Correct : a
The correct answer is Option A - the false statement.
The question asks which statement about deadlock is FALSE. Let''s evaluate each:
Option A - An assignment edge is marked from a process to a resource: FALSE. This is the wrong direction. In a Resource Allocation Graph (RAG):
- A request edge goes from Process → Resource (process is waiting for it).
- An assignment edge goes from Resource → Process (resource is held by the process).
Option A has it backwards - it describes a request edge, not an assignment edge. So Option A is false and is the correct answer.
Option B - A safe state guarantees all processes can finish without deadlock: TRUE. A safe state means there exists at least one safe sequence in which every process can get its required resources and complete. The OS will never enter deadlock from a safe state.
Option C - Deadlock can be prevented by not allowing hold and wait: TRUE. Deadlock requires all four conditions simultaneously - mutual exclusion, hold and wait, no preemption, and circular wait. Eliminating hold and wait (e.g., requiring processes to acquire all resources before starting) breaks the deadlock formation chain.

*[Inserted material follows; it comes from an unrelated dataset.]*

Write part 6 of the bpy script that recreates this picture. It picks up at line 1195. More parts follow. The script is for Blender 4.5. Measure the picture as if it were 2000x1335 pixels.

Option D - Banker''s algorithm is used to prevent deadlock: Broadly TRUE in this context, though technically Banker''s is a deadlock avoidance algorithm (not prevention). It checks resource requests against system state to ensure the system stays in a safe state, effectively stopping deadlock before it occurs.
The clear false statement is Option A - assignment edges run from resource to process, not the other way around.